The research we conducted, which is available in a range of public deliverables, extends the state of the art in multiple ways:
- Our investigation of changing practices in the dissemination of scientific findings found that it is the higher ranked, more prosperous and more prestigious institutions that appear best able to adopt, adapt to, and benefit from, the evolving landscape of Open Access publishing. These trends hold true over time, on the global level, and when broken down to individual continents and subject areas (Sustainable Development Goals). Persistent structural inequalities in contemporary academic publishing are not necessarily remedied by the Open Science movement, with specific trends such as APC-driven OA publishing potentially worsening dynamics of cumulative advantage. If research on key global issues is only driven by well-resourced actors, it risks being oblivious to challenges faced by societies and communities less embedded into the global production of knowledge.
- Our analysis of documents on promotion, review and tenure within academic institutions shows that criteria for Open Science/RRI remain rare and measures associated with quantification largely dominate (albeit with some important differences between countries). Our international survey of researchers confirmed these findings. Looking ahead to how the academic reward system might be improved, we must be careful not merely to propagate the “tyranny of metrics” responsible for many of the ills within the current system. Simply uncritically introducing further indicators accounting for Open Science/RRI practices may do more harm than good.
- Investigating how science is taken up by policy-makers, we found many factors that are more important than Open Science. Additionally, Open Science and RRI, as they are currently practised within the contexts of academic and scientific institutions, are not doing enough and are not yet widely enough adopted to have a significant impact on expanding equitable participation in scientific knowledge production and policy-making. Further, we found that the Matthew effect and other forms of cumulative advantage and disadvantage are present within both processes, and are interacting with historical systems of inequality, including racism, sexism, ageism, classism and the lingering effects of colonialism.

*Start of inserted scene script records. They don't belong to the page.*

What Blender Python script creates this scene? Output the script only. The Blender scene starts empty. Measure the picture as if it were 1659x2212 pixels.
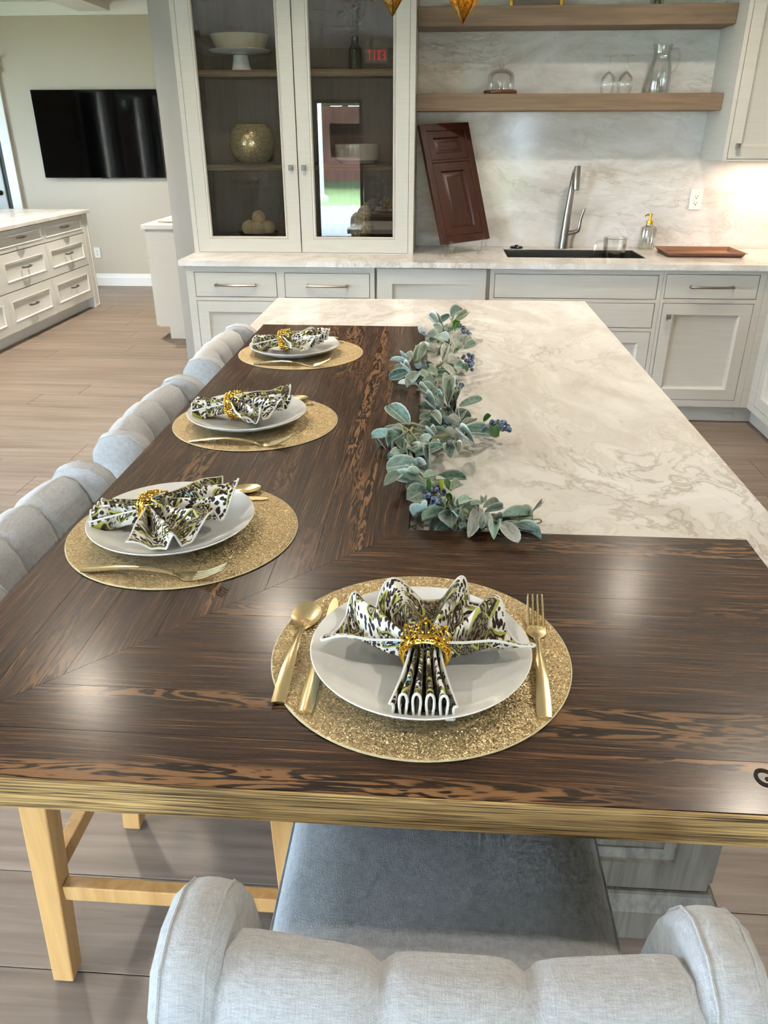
import bpy, bmesh, math, random
from mathutils import Vector, Matrix
from math import sin, cos, pi, sqrt

# ------------------------------------------------------------------ camera
scene = bpy.context.scene
COL = scene.collection
H, YAW, PITCH, ROLL, FPX = 1.5426, .0681, .4568, -.0014, 1650.0
cam_d = bpy.data.cameras.new('camera')
cam = bpy.data.objects.new('camera', cam_d)
COL.objects.link(cam)
cam_d.sensor_fit = 'HORIZONTAL'
cam_d.sensor_width = 36.0
cam_d.lens = FPX / 1659 * 36.0
cam_d.clip_start = .02
cam_d.clip_end = 300
_f = Vector((-sin(YAW) * cos(PITCH), cos(YAW) * cos(PITCH), -sin(PITCH)))
_r = Vector((cos(YAW), sin(YAW), 0))
_u = _r.cross(_f)
_r2 = cos(ROLL) * _r + sin(ROLL) * _u
_u2 = -sin(ROLL) * _r + cos(ROLL) * _u
cam.matrix_world = Matrix(((_r2.x, _u2.x, -_f.x, 0), (_r2.y, _u2.y, -_f.y, 0), (_r2.z, _u2.z, -_f.z, H), (0, 0, 0, 1)))
scene.camera = cam

# ------------------------------------------------------------------ sky, daylight portals, exposure
world = bpy.data.worlds.new('overcast_sky')
scene.world = world
world.use_nodes = True
_bg = world.node_tree.nodes['Background']
_bg.inputs['Color'].default_value = (.67, .80, 1.0, 1)
_bg.inputs['Strength'].default_value = 36.0
scene.view_settings.view_transform = 'Standard'
scene.view_settings.look = 'None'
scene.view_settings.gamma = 1
scene.view_settings.use_curve_mapping = False
scene.view_settings.exposure = 0.7
scene.cycles.max_bounces = 6
scene.cycles.diffuse_bounces = 3
scene.cycles.glossy_bounces = 3
scene.cycles.transmission_bounces = 4
scene.cycles.transparent_max_bounces = 12
scene.cycles.adaptive_threshold = .11
scene.cycles.adaptive_min_samples = 16
scene.cycles.use_light_tree = False
scene.cycles.sample_clamp_indirect = 6
scene.cycles.caustics_reflective = False
scene.cycles.caustics_refractive = False

def area_light(name, loc, rot, sx, sy, power, color=(1, 1, 1), shape='RECTANGLE', portal=False, spread=pi):
    d = bpy.data.lights.new(name, 'AREA')
    d.shape = shape
    d.size = sx
    if shape in ('RECTANGLE', 'ELLIPSE'):
        d.size_y = sy
    d.energy = power
    d.color = color
    d.spread = spread
    d.cycles.is_portal = portal
    o = bpy.data.objects.new(name, d)
    COL.objects.link(o)
    o.location = loc
    o.rotation_euler = rot
    return o

# openings of the two glazed walls: (u0, u1, z0, z1)
FRONT_Y, LEFT_X = -4.0, -6.5
FRONT_OPEN = [(-6.2, -4.3, .12, 2.45), (-2.0, -1.24, .04, 2.06), (-.6, 1.5, .12, 2.05)]
LEFT_OPEN = [(-2.9, -1.2, .35, 2.35), (-.55, .95, .35, 2.35), (1.45, 2.75, .35, 2.35), (6.2, 8.2, .9, 2.45)]  # last opening is an added, unseen window that brightens the television wall
for (a, b, c, d) in FRONT_OPEN:
    area_light('daylight_portal', ((a + b) / 2, FRONT_Y - .02, (c + d) / 2), (pi / 2, 0, pi), b - a, d - c, 1, portal=True)
for (a, b, c, d) in LEFT_OPEN:
    area_light('daylight_portal', (LEFT_X - .02, (a + b) / 2, (c + d) / 2), (pi / 2, 0, pi / 2), b - a, d - c, 1, portal=True)
sun_d = bpy.data.lights.new('sun', 'SUN')
sun_d.energy = 26.0
sun_d.angle = .02
sun_d.color = (1, .94, .85)
sun = bpy.data.objects.new('sun', sun_d)
COL.objects.link(sun)
sun.rotation_euler = (math.radians(-38), math.radians(-12), 0)   # high, from behind the back wall: it lights the lawn outside

# ------------------------------------------------------------------ helpers
class MB:
    """collects geometry; build() links it as one mesh object"""
    def __init__(s):
        s.v = []; s.f = []; s.uv = None
    def add(s, vs, fs):
        o = len(s.v)
        s.v += [tuple(p) for p in vs]
        s.f += [tuple(i + o for i in f) for f in fs]
        return s
    def box(s, x0, x1, y0, y1, z0, z1):
        return s.add([(x0, y0, z0), (x1, y0, z0), (x1, y1, z0), (x0, y1, z0), (x0, y0, z1), (x1, y0, z1), (x1, y1, z1), (x0, y1, z1)],
                     [(0, 3, 2, 1), (4, 5, 6, 7), (0, 1, 5, 4), (1, 2, 6, 5), (2, 3, 7, 6), (3, 0, 4, 7)])
    def hexa(s, bottom, top):
        return s.add(list(bottom) + list(top), [(0, 3, 2, 1), (4, 5, 6, 7), (0, 1, 5, 4), (1, 2, 6, 5), (2, 3, 7, 6), (3, 0, 4, 7)])
    def prism(s, poly, T, d0, d1):
        n = len(poly)
        vs = [T(a, b, d0) for a, b in poly] + [T(a, b, d1) for a, b in poly]
        fs = [tuple(range(n)), tuple(range(2 * n - 1, n - 1, -1))]
        fs += [(i, (i + 1) % n, n + (i + 1) % n, n + i) for i in range(n)]
        return s.add(vs, fs)
    def tube(s, pts, r, n=8, closed=False, flat=1.0, up=None):
        pts = [Vector(p) for p in pts]
        k = len(pts)
        rs = r if isinstance(r, (list, tuple)) else [r] * k
        vs = []; prev = None
        for i, p in enumerate(pts):
            a = pts[(i - 1) % k] if (closed or i > 0) else p
            b = pts[(i + 1) % k] if (closed or i < k - 1) else p
            t = (b - a)
            t = t.normalized() if t.length > 1e-9 else Vector((0, 0, 1))
            if prev is None:
                h = Vector(up) if up else (Vector((0, 0, 1)) if abs(t.z) < .9 else Vector((1, 0, 0)))
            else:
                h = prev
            e = h - t * h.dot(t)
            if e.length < 1e-6:
                e = t.orthogonal()
            e.normalize()
            prev = e
            g = t.cross(e)
            for j in range(n):
                q = 2 * pi * (j + .5) / n
                vs.append(p + e * cos(q) * rs[i] * flat + g * sin(q) * rs[i])
        fs = []
        m = k if closed else k - 1
        for i in range(m):
            for j in range(n):
                fs.append((i * n + j, i * n + (j + 1) % n, ((i + 1) % k) * n + (j + 1) % n, ((i + 1) % k) * n + j))
        if not closed:
            fs.append(tuple(range(n - 1, -1, -1)))
            fs.append(tuple((k - 1) * n + j for j in range(n)))
        return s.add(vs, fs)
    def lathe(s, prof, c=(0, 0, 0), n=40, a0=0.0):
        vs = []; fs = []; idx = []
        for (r, z) in prof:
            if r < 1e-6:
                idx.append([len(vs)] * n); vs.append((c[0], c[1], c[2] + z))
            else:
                idx.append(list(range(len(vs), len(vs) + n)))
                vs += [(c[0] + r * cos(a0 + 2 * pi * j / n), c[1] + r * sin(a0 + 2 * pi * j / n), c[2] + z) for j in range(n)]
        for i in range(len(prof) - 1):
            a, b = idx[i], idx[i + 1]
            for j in range(n):
                q = [a[j], a[(j + 1) % n], b[(j + 1) % n], b[j]]
                u = []
                for w in q:
                    if w not in u:
                        u.append(w)
                if len(u) > 2:
                    fs.append(tuple(u))
        return s.add(vs, fs)
    def grid(s, nu, nv, fn, uvfn=None):
        vs = [fn(i / nu, j / nv) for j in range(nv + 1) for i in range(nu + 1)]
        fs = [(j * (nu + 1) + i, j * (nu + 1) + i + 1, (j + 1) * (nu + 1) + i + 1, (j + 1) * (nu + 1) + i) for j in range(nv) for i in range(nu)]
        if uvfn:
            s.uv = (s.uv or []) + [uvfn(i / nu, j / nv) for j in range(nv + 1) for i in range(nu + 1)]
        return s.add(vs, fs)
    def panel(s, T, u0, u1, v0, v1, loops, thick):
        """slab whose front is nested rectangles: loops = [(inset, depth), ...]; T(u, v, d) with d outward"""
        vs = []
        def ring(i, d):
            return [T(u0 + i, v0 + i, d), T(u1 - i, v0 + i, d), T(u1 - i, v1 - i, d), T(u0 + i, v1 - i, d)]
        vs += ring(0, -thick)
        for (i, d) in loops:
            vs += ring(i, d)
        fs = [(3, 2, 1, 0)]
        k = len(loops)
        for a in range(k):
            for j in range(4):
                fs.append((a * 4 + j, a * 4 + (j + 1) % 4, a * 4 + 4 + (j + 1) % 4, a * 4 + 4 + j))
        fs.append((k * 4, k * 4 + 1, k * 4 + 2, k * 4 + 3))
        return s.add(vs, fs)
    def open_frame(s, T, u0, u1, v0, v1, loops, thick):
        """like panel() but with a through opening inside the last loop"""
        def ring(i, d):
            return [T(u0 + i, v0 + i, d), T(u1 - i, v0 + i, d), T(u1 - i, v1 - i, d), T(u0 + i, v1 - i, d)]
        rs = [(0, -thick)] + list(loops) + [(loops[-1][0], -thick)]
        vs = []
        for (i, d) in rs:
            vs += ring(i, d)
        fs = []
        k = len(rs)
        for a in range(k):
            b = (a + 1) % k
            for j in range(4):
                fs.append((a * 4 + j, a * 4 + (j + 1) % 4, b * 4 + (j + 1) % 4, b * 4 + j))
        return s.add(vs, fs)
    def face_frame(s, T, u0, u1, v0, v1, openings, d0, d1):
        """slab from d0 to d1 with rectangular openings"""
        us = sorted({u0, u1, *[o[0] for o in openings], *[o[1] for o in openings]})
        vs = sorted({v0, v1, *[o[2] for o in openings], *[o[3] for o in openings]})
        for a, b in zip(us, us[1:]):
            start = None
            for c, d in zip(vs, vs[1:]):
                hole = any(o[0] <= a + 1e-6 and o[1] >= b - 1e-6 and o[2] <= c + 1e-6 and o[3] >= d - 1e-6 for o in openings)
                if not hole and start is None:
                    start = c
                if hole and start is not None:
                    s.prism([(a, start), (b, start), (b, c), (a, c)], T, d0, d1); start = None
            if start is not None:
                s.prism([(a, start), (b, start), (b, v1), (a, v1)], T, d0, d1)
        return s
    def sphere(s, c, r, n=10, m=6, sx=1, sy=1, sz=1):
        prof = [(r * sin(pi * i / m), -r * cos(pi * i / m)) for i in range(m + 1)]
        prof[0] = (0, -r); prof[-1] = (0, r)
        t = MB().lathe(prof, (0, 0, 0), n)
        return s.add([(c[0] + p[0] * sx, c[1] + p[1] * sy, c[2] + p[2] * sz) for p in t.v], t.f)
    def build(s, name, mat, parent=None, smooth=True, bevel=0, angle=35, recalc=True, seg=2):
        off = Vector((0, 0, 0)); p = parent
        while p is not None:
            off += p.location; p = p.parent
        me = bpy.data.meshes.new(name)
        me.from_pydata([(a - off.x, b - off.y, c - off.z) for a, b, c in s.v], [], s.f)
        if s.uv:
            l = me.uv_layers.new(name='UVMap')
            for lp in me.loops:
                l.data[lp.index].uv = s.uv[lp.vertex_index]
        if recalc or bevel:
            bm = bmesh.new(); bm.from_mesh(me)
            bmesh.ops.recalc_face_normals(bm, faces=bm.faces)
            if bevel:
                es = [e for e in bm.edges if len(e.link_faces) == 2 and e.calc_face_angle(0) > .6]
                bmesh.ops.bevel(bm, geom=es, offset=bevel, segments=seg, affect='EDGES', profile=.5, clamp_overlap=True)
            bm.to_mesh(me); bm.free()
        if smooth:
            me.polygons.foreach_set('use_smooth', [True] * len(me.polygons))
            me.set_sharp_from_angle(angle=math.radians(12 if bevel else angle))
        me.materials.append(mat)
        me.update()
        o = bpy.data.objects.new(name, me)
        COL.objects.link(o)
        o.parent = parent
        return o

def tag(o, label=None, cat=None, group=None, kind=None):
    if label: o['label'] = label
    if cat: o['category'] = cat
    if group: o['group'] = group
    if kind: o['kind'] = kind
    return o

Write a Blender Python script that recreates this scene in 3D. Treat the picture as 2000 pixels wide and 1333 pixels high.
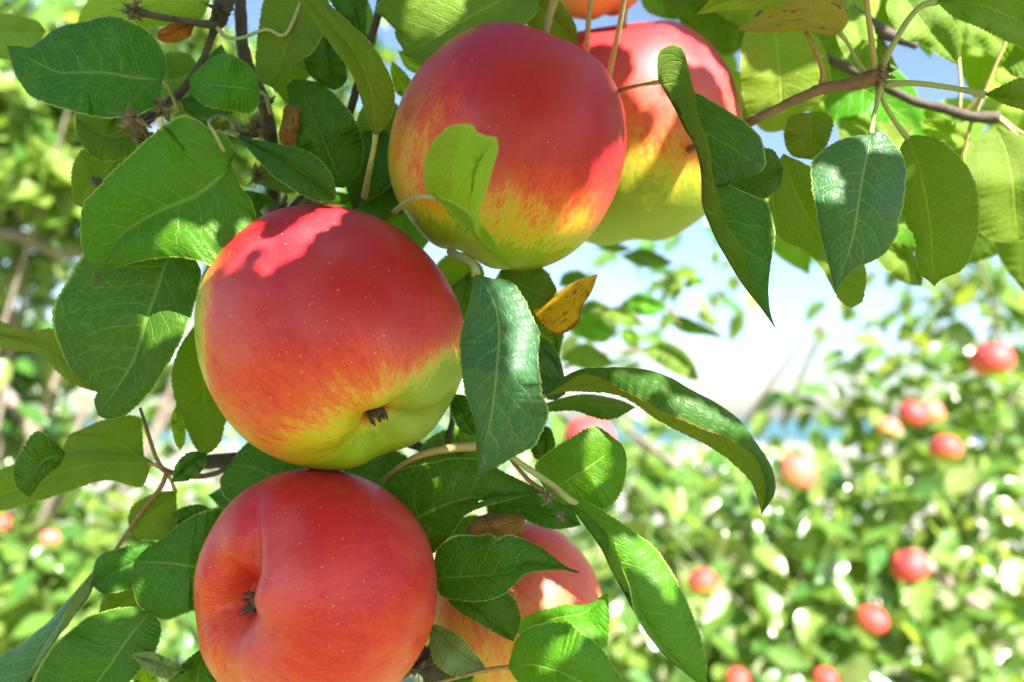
import bpy, math, random
import numpy as np
from mathutils import Vector, Matrix
from mathutils.bvhtree import BVHTree

random.seed(7)
rng = np.random.default_rng(7)
R = math.radians
sc = bpy.context.scene
for o in list(bpy.data.objects):
    bpy.data.objects.remove(o)
COL = sc.collection

# ------------------------------------------------------------------ camera
FPX = 30 / 36 * 2000            # focal length in photograph pixels
D0 = 0.2717                     # metres from lens to the fruit cluster
CAMZ = 1.62
PITCH = R(5.26)
cam = bpy.data.cameras.new('camera')
cam.lens = 30; cam.sensor_width = 36
cam.clip_start = 0.01; cam.clip_end = 6000
cam.dof.use_dof = True
cam.dof.focus_distance = D0 - 0.020
cam.dof.aperture_fstop = 8.4
camo = bpy.data.objects.new('camera', cam)
COL.objects.link(camo)
camo.location = (0, 0, CAMZ)
camo.rotation_euler = (R(90) + PITCH, 0, 0)
sc.camera = camo

# ------------------------------------------------------------------ light
SUN = Vector((0.42, -0.63, 0.65)).normalized()
w = bpy.data.worlds.new('World'); sc.world = w; w.use_nodes = True
nt = w.node_tree; nt.nodes.clear()
sky = nt.nodes.new('ShaderNodeTexSky'); sky.sky_type = 'NISHITA'
sky.sun_disc = False
sky.sun_elevation = math.asin(SUN.z); sky.sun_rotation = math.atan2(SUN.x, SUN.y)
sky.air_density = 1.0; sky.dust_density = 1.3; sky.ozone_density = 2.0
bgn = nt.nodes.new('ShaderNodeBackground'); bgn.inputs['Strength'].default_value = 0.056
out = nt.nodes.new('ShaderNodeOutputWorld')
nt.links.new(sky.outputs[0], bgn.inputs['Color']); nt.links.new(bgn.outputs[0], out.inputs['Surface'])
sl = bpy.data.lights.new('sun', 'SUN'); sl.energy = 5.0; sl.angle = R(0.5); sl.color = (1, .95, .86)
so = bpy.data.objects.new('sun', sl); COL.objects.link(so)
so.rotation_euler = SUN.to_track_quat('Z', 'Y').to_euler()
sc.view_settings.view_transform = 'Standard'; sc.view_settings.look = 'None'
sc.view_settings.gamma = 1.0; sc.view_settings.use_curve_mapping = False
sc.view_settings.exposure = 2.45
sc.cycles.use_denoising = True
sc.cycles.max_bounces = 8; sc.cycles.transmission_bounces = 6
sc.cycles.sample_clamp_indirect = 6.0
sc.cycles.caustics_reflective = False; sc.cycles.caustics_refractive = False

# ------------------------------------------------------------------ camera maths
cF = np.array([0, math.cos(PITCH), math.sin(PITCH)])
cU = np.array([0, -math.sin(PITCH), math.cos(PITCH)])
cR = np.array([1.0, 0, 0])
cO = np.array([0, 0, CAMZ])

def PD(x, y, d):
    """point seen at photograph pixel x, y at depth d (metres)"""
    x = np.asarray(x, float); y = np.asarray(y, float); d = np.asarray(d, float)
    return (cO + ((x - 1000) / FPX * d)[..., None] * cR + ((666.5 - y) / FPX * d)[..., None] * cU
            + d[..., None] * cF)

def P(x, y, z=0.0):
    """z in millimetres towards the lens from the fruit plane"""
    return PD(x, y, D0 - np.asarray(z, float) / 1000)

def proj(p):
    q = np.asarray(p) - cO
    d = q @ cF
    return 1000 + FPX * (q @ cR) / d, 666.5 - FPX * (q @ cU) / d, d

# ------------------------------------------------------------------ object helpers
def tag(o, label=None, cat=None, group=None, kind=None):
    if label: o['label'] = label
    if cat: o['category'] = cat
    if group: o['group'] = group
    if kind: o['kind'] = kind
    return o

def thing(name, loc, label, cat, group=None):
    o = bpy.data.objects.new(name, None); COL.objects.link(o)
    o.location = [float(v) for v in loc]; o.empty_display_size = 0.02
    return tag(o, label, cat, group)

def link(name, me, mat=None, parent=None):
    o = bpy.data.objects.new(name, me); COL.objects.link(o)
    if mat is not None and not me.materials: me.materials.append(mat)
    if parent is not None:
        o.parent = parent
        o.matrix_parent_inverse = parent_world(parent).inverted()
    return o

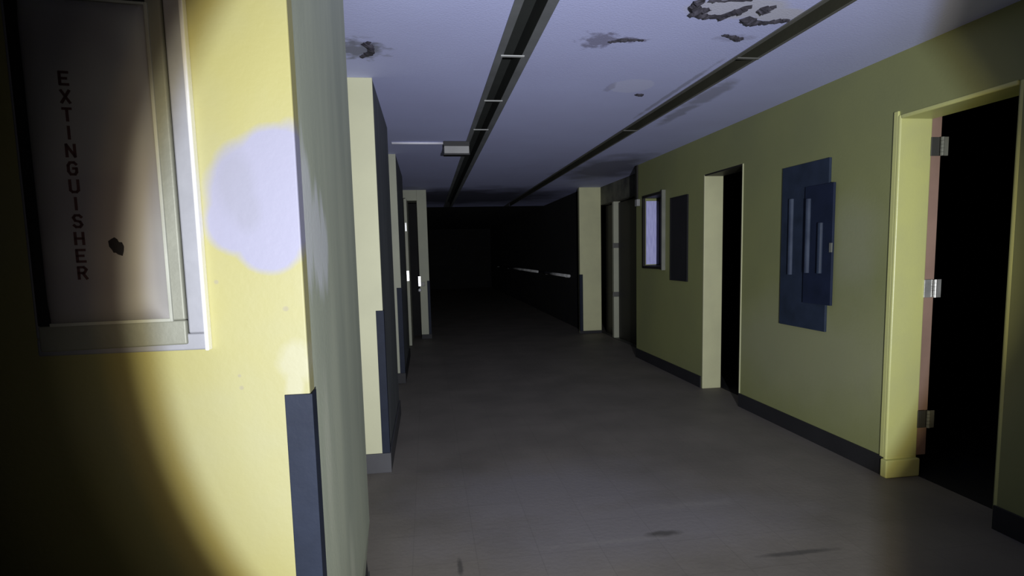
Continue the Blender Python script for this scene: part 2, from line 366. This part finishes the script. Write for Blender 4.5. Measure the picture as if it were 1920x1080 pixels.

Our final recommendations for funders, research institutions and researchers (
https://zenodo.org/record/6276753(si apre in una nuova finestra)) developed together with a community of stakeholders spotlight dynamics of equity, especially as they relate to the need for truly open and shared infrastructures, services, and training, as well as the centrality of aligning rewards and recognitions to foster open and responsible practices. They also underline the need for global thinking in two senses of that term: greater shared understanding and dialogue amongst stakeholders from across the world and joined-up approaches which target reform of the research ecosystem as a whole. In highlighting these issues, we do not aim to imply that Open Research is anything other than the right direction of travel. However, given its commonly held aim of increasing equity, any potential for Open Research to actually drive inequalities must be taken seriously by the academic community in order to realise the aim of making science truly open and collaborative, and ensuring success in research is based, in the end, on merit.